TASK DESCRIPTION —
Copy the full set of lines exactly as given.

AVAILABLE DATA —
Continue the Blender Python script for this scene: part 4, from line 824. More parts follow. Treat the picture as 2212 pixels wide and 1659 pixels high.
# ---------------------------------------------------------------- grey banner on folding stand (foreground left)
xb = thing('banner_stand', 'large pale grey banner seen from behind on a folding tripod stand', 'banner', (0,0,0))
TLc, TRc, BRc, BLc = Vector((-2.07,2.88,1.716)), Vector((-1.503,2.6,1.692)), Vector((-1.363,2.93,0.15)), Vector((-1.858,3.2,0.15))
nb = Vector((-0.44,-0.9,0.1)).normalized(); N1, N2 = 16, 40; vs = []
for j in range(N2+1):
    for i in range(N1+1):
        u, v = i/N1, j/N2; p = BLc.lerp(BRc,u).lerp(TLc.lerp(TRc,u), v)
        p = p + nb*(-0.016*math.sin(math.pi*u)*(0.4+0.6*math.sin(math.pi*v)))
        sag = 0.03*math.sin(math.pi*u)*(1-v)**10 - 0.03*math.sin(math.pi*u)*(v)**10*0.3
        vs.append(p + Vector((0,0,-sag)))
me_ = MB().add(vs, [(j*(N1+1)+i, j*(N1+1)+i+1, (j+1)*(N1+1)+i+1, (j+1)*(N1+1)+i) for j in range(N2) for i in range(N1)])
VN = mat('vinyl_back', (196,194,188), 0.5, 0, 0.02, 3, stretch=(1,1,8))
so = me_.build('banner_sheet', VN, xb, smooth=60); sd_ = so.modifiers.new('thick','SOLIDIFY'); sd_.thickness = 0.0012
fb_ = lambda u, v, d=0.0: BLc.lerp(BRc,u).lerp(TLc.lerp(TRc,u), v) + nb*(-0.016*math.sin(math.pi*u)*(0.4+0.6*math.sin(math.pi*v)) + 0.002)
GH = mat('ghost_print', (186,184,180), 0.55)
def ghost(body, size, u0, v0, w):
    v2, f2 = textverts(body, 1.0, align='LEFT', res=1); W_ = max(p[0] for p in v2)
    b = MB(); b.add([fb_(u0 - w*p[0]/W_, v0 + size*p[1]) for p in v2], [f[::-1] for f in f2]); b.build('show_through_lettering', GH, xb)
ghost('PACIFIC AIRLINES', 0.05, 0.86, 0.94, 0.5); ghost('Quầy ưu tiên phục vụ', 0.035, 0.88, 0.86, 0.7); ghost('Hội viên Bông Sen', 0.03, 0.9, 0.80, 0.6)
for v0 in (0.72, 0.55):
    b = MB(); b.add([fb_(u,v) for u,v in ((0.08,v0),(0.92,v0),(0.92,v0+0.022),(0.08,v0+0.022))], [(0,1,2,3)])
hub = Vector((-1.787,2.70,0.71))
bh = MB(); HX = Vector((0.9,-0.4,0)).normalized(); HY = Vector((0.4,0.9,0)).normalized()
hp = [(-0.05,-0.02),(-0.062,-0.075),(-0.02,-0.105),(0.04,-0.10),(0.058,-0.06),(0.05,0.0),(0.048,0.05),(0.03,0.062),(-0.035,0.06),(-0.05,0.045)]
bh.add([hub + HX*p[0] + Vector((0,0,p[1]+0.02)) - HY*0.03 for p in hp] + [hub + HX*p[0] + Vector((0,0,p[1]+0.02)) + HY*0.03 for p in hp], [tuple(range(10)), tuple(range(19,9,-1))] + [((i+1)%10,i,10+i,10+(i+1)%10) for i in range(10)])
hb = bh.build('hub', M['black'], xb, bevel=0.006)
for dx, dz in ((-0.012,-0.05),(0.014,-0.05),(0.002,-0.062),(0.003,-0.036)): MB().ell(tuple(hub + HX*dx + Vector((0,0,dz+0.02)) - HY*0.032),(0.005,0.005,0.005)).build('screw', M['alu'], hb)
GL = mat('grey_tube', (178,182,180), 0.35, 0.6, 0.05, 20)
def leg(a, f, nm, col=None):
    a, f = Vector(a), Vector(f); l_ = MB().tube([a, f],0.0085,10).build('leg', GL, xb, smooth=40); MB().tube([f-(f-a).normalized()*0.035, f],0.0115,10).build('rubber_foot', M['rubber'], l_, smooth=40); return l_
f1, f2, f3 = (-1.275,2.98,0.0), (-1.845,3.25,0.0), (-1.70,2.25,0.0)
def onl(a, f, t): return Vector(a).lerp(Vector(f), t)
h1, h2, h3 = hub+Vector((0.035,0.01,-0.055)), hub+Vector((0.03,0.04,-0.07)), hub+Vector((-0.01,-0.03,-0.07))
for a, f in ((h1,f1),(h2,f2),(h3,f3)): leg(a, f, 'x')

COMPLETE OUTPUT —
Continue the Blender Python script for this scene: part 4, from line 824. More parts follow. Treat the picture as 2212 pixels wide and 1659 pixels high.
# ---------------------------------------------------------------- grey banner on folding stand (foreground left)
xb = thing('banner_stand', 'large pale grey banner seen from behind on a folding tripod stand', 'banner', (0,0,0))
TLc, TRc, BRc, BLc = Vector((-2.07,2.88,1.716)), Vector((-1.503,2.6,1.692)), Vector((-1.363,2.93,0.15)), Vector((-1.858,3.2,0.15))
nb = Vector((-0.44,-0.9,0.1)).normalized(); N1, N2 = 16, 40; vs = []
for j in range(N2+1):
    for i in range(N1+1):
        u, v = i/N1, j/N2; p = BLc.lerp(BRc,u).lerp(TLc.lerp(TRc,u), v)
        p = p + nb*(-0.016*math.sin(math.pi*u)*(0.4+0.6*math.sin(math.pi*v)))
        sag = 0.03*math.sin(math.pi*u)*(1-v)**10 - 0.03*math.sin(math.pi*u)*(v)**10*0.3
        vs.append(p + Vector((0,0,-sag)))
me_ = MB().add(vs, [(j*(N1+1)+i, j*(N1+1)+i+1, (j+1)*(N1+1)+i+1, (j+1)*(N1+1)+i) for j in range(N2) for i in range(N1)])
VN = mat('vinyl_back', (196,194,188), 0.5, 0, 0.02, 3, stretch=(1,1,8))
so = me_.build('banner_sheet', VN, xb, smooth=60); sd_ = so.modifiers.new('thick','SOLIDIFY'); sd_.thickness = 0.0012
fb_ = lambda u, v, d=0.0: BLc.lerp(BRc,u).lerp(TLc.lerp(TRc,u), v) + nb*(-0.016*math.sin(math.pi*u)*(0.4+0.6*math.sin(math.pi*v)) + 0.002)
GH = mat('ghost_print', (186,184,180), 0.55)
def ghost(body, size, u0, v0, w):
    v2, f2 = textverts(body, 1.0, align='LEFT', res=1); W_ = max(p[0] for p in v2)
    b = MB(); b.add([fb_(u0 - w*p[0]/W_, v0 + size*p[1]) for p in v2], [f[::-1] for f in f2]); b.build('show_through_lettering', GH, xb)
ghost('PACIFIC AIRLINES', 0.05, 0.86, 0.94, 0.5); ghost('Quầy ưu tiên phục vụ', 0.035, 0.88, 0.86, 0.7); ghost('Hội viên Bông Sen', 0.03, 0.9, 0.80, 0.6)
for v0 in (0.72, 0.55):
    b = MB(); b.add([fb_(u,v) for u,v in ((0.08,v0),(0.92,v0),(0.92,v0+0.022),(0.08,v0+0.022))], [(0,1,2,3)])
hub = Vector((-1.787,2.70,0.71))
bh = MB(); HX = Vector((0.9,-0.4,0)).normalized(); HY = Vector((0.4,0.9,0)).normalized()
hp = [(-0.05,-0.02),(-0.062,-0.075),(-0.02,-0.105),(0.04,-0.10),(0.058,-0.06),(0.05,0.0),(0.048,0.05),(0.03,0.062),(-0.035,0.06),(-0.05,0.045)]
bh.add([hub + HX*p[0] + Vector((0,0,p[1]+0.02)) - HY*0.03 for p in hp] + [hub + HX*p[0] + Vector((0,0,p[1]+0.02)) + HY*0.03 for p in hp], [tuple(range(10)), tuple(range(19,9,-1))] + [((i+1)%10,i,10+i,10+(i+1)%10) for i in range(10)])
hb = bh.build('hub', M['black'], xb, bevel=0.006)
for dx, dz in ((-0.012,-0.05),(0.014,-0.05),(0.002,-0.062),(0.003,-0.036)): MB().ell(tuple(hub + HX*dx + Vector((0,0,dz+0.02)) - HY*0.032),(0.005,0.005,0.005)).build('screw', M['alu'], hb)
GL = mat('grey_tube', (178,182,180), 0.35, 0.6, 0.05, 20)
def leg(a, f, nm, col=None):
    a, f = Vector(a), Vector(f); l_ = MB().tube([a, f],0.0085,10).build('leg', GL, xb, smooth=40); MB().tube([f-(f-a).normalized()*0.035, f],0.0115,10).build('rubber_foot', M['rubber'], l_, smooth=40); return l_
f1, f2, f3 = (-1.275,2.98,0.0), (-1.845,3.25,0.0), (-1.70,2.25,0.0)
def onl(a, f, t): return Vector(a).lerp(Vector(f), t)
h1, h2, h3 = hub+Vector((0.035,0.01,-0.055)), hub+Vector((0.03,0.04,-0.07)), hub+Vector((-0.01,-0.03,-0.07))
for a, f in ((h1,f1),(h2,f2),(h3,f3)): leg(a, f, 'x')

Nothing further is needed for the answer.